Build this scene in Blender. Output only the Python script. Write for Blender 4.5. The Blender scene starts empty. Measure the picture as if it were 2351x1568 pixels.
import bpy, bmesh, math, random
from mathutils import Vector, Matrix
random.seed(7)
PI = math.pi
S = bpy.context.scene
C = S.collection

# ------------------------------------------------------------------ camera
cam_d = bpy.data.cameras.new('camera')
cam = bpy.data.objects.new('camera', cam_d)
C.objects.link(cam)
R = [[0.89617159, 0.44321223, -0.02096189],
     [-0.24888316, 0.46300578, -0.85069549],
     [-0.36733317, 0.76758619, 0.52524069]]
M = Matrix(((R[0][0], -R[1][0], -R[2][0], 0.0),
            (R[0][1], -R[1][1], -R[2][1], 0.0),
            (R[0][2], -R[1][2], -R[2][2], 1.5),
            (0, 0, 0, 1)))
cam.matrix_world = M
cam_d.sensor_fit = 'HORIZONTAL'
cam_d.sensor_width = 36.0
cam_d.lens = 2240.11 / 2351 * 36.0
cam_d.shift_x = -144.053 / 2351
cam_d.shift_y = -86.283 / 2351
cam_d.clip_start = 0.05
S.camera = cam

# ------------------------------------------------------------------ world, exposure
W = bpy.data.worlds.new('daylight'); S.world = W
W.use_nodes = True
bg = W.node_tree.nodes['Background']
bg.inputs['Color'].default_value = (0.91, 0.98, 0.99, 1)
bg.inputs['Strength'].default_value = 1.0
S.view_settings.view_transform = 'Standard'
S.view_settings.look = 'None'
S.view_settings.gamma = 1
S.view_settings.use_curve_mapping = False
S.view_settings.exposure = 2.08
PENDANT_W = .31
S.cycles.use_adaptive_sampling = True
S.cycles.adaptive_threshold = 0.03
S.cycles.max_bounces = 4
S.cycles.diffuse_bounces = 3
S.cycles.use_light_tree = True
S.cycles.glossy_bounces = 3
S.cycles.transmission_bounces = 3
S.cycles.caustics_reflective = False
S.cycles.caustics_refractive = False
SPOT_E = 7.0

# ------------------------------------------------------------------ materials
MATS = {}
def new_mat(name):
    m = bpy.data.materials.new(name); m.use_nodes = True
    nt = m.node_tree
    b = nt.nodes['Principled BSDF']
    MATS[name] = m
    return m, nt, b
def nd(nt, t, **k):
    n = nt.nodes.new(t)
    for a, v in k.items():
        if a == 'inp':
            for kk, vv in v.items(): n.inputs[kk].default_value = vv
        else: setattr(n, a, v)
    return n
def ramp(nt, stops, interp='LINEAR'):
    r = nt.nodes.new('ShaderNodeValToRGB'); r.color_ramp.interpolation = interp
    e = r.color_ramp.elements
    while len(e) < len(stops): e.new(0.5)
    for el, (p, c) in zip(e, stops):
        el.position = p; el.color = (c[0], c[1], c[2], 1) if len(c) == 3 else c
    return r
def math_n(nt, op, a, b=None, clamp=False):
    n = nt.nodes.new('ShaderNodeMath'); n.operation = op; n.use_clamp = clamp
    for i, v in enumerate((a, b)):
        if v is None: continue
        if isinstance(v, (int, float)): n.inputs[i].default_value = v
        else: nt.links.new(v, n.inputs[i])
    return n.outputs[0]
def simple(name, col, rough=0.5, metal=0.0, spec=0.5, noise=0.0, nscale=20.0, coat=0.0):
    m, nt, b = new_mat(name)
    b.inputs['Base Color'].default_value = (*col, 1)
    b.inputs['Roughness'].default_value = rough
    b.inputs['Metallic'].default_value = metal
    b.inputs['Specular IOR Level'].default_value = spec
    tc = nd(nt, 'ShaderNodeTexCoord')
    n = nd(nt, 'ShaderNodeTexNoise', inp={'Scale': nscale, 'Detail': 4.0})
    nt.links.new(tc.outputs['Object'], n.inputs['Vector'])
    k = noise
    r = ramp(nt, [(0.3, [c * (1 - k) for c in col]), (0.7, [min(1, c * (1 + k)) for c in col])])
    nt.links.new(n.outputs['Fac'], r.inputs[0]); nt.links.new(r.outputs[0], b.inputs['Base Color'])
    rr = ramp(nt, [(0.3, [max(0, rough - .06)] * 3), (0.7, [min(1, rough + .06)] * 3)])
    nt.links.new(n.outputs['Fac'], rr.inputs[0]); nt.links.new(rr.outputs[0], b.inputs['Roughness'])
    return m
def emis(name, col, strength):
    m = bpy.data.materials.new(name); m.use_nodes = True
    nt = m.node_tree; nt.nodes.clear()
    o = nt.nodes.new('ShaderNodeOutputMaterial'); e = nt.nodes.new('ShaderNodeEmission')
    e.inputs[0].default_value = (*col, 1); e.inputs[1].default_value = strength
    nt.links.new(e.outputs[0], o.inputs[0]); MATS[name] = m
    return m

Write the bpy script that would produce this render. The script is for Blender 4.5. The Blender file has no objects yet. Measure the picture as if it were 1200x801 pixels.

────────

Your task is to output all of the data above word for word.

Exercise result:
Build this scene in Blender. Output only the Python script. Write for Blender 4.5. The Blender scene starts empty. Measure the picture as if it were 2351x1568 pixels.
import bpy, bmesh, math, random
from mathutils import Vector, Matrix
random.seed(7)
PI = math.pi
S = bpy.context.scene
C = S.collection

# ------------------------------------------------------------------ camera
cam_d = bpy.data.cameras.new('camera')
cam = bpy.data.objects.new('camera', cam_d)
C.objects.link(cam)
R = [[0.89617159, 0.44321223, -0.02096189],
     [-0.24888316, 0.46300578, -0.85069549],
     [-0.36733317, 0.76758619, 0.52524069]]
M = Matrix(((R[0][0], -R[1][0], -R[2][0], 0.0),
            (R[0][1], -R[1][1], -R[2][1], 0.0),
            (R[0][2], -R[1][2], -R[2][2], 1.5),
            (0, 0, 0, 1)))
cam.matrix_world = M
cam_d.sensor_fit = 'HORIZONTAL'
cam_d.sensor_width = 36.0
cam_d.lens = 2240.11 / 2351 * 36.0
cam_d.shift_x = -144.053 / 2351
cam_d.shift_y = -86.283 / 2351
cam_d.clip_start = 0.05
S.camera = cam

# ------------------------------------------------------------------ world, exposure
W = bpy.data.worlds.new('daylight'); S.world = W
W.use_nodes = True
bg = W.node_tree.nodes['Background']
bg.inputs['Color'].default_value = (0.91, 0.98, 0.99, 1)
bg.inputs['Strength'].default_value = 1.0
S.view_settings.view_transform = 'Standard'
S.view_settings.look = 'None'
S.view_settings.gamma = 1
S.view_settings.use_curve_mapping = False
S.view_settings.exposure = 2.08
PENDANT_W = .31
S.cycles.use_adaptive_sampling = True
S.cycles.adaptive_threshold = 0.03
S.cycles.max_bounces = 4
S.cycles.diffuse_bounces = 3
S.cycles.use_light_tree = True
S.cycles.glossy_bounces = 3
S.cycles.transmission_bounces = 3
S.cycles.caustics_reflective = False
S.cycles.caustics_refractive = False
SPOT_E = 7.0

# ------------------------------------------------------------------ materials
MATS = {}
def new_mat(name):
    m = bpy.data.materials.new(name); m.use_nodes = True
    nt = m.node_tree
    b = nt.nodes['Principled BSDF']
    MATS[name] = m
    return m, nt, b
def nd(nt, t, **k):
    n = nt.nodes.new(t)
    for a, v in k.items():
        if a == 'inp':
            for kk, vv in v.items(): n.inputs[kk].default_value = vv
        else: setattr(n, a, v)
    return n
def ramp(nt, stops, interp='LINEAR'):
    r = nt.nodes.new('ShaderNodeValToRGB'); r.color_ramp.interpolation = interp
    e = r.color_ramp.elements
    while len(e) < len(stops): e.new(0.5)
    for el, (p, c) in zip(e, stops):
        el.position = p; el.color = (c[0], c[1], c[2], 1) if len(c) == 3 else c
    return r
def math_n(nt, op, a, b=None, clamp=False):
    n = nt.nodes.new('ShaderNodeMath'); n.operation = op; n.use_clamp = clamp
    for i, v in enumerate((a, b)):
        if v is None: continue
        if isinstance(v, (int, float)): n.inputs[i].default_value = v
        else: nt.links.new(v, n.inputs[i])
    return n.outputs[0]
def simple(name, col, rough=0.5, metal=0.0, spec=0.5, noise=0.0, nscale=20.0, coat=0.0):
    m, nt, b = new_mat(name)
    b.inputs['Base Color'].default_value = (*col, 1)
    b.inputs['Roughness'].default_value = rough
    b.inputs['Metallic'].default_value = metal
    b.inputs['Specular IOR Level'].default_value = spec
    tc = nd(nt, 'ShaderNodeTexCoord')
    n = nd(nt, 'ShaderNodeTexNoise', inp={'Scale': nscale, 'Detail': 4.0})
    nt.links.new(tc.outputs['Object'], n.inputs['Vector'])
    k = noise
    r = ramp(nt, [(0.3, [c * (1 - k) for c in col]), (0.7, [min(1, c * (1 + k)) for c in col])])
    nt.links.new(n.outputs['Fac'], r.inputs[0]); nt.links.new(r.outputs[0], b.inputs['Base Color'])
    rr = ramp(nt, [(0.3, [max(0, rough - .06)] * 3), (0.7, [min(1, rough + .06)] * 3)])
    nt.links.new(n.outputs['Fac'], rr.inputs[0]); nt.links.new(rr.outputs[0], b.inputs['Roughness'])
    return m
def emis(name, col, strength):
    m = bpy.data.materials.new(name); m.use_nodes = True
    nt = m.node_tree; nt.nodes.clear()
    o = nt.nodes.new('ShaderNodeOutputMaterial'); e = nt.nodes.new('ShaderNodeEmission')
    e.inputs[0].default_value = (*col, 1); e.inputs[1].default_value = strength
    nt.links.new(e.outputs[0], o.inputs[0]); MATS[name] = m
    return m

Write the bpy script that would produce this render. The script is for Blender 4.5. The Blender file has no objects yet. Measure the picture as if it were 1200x801 pixels.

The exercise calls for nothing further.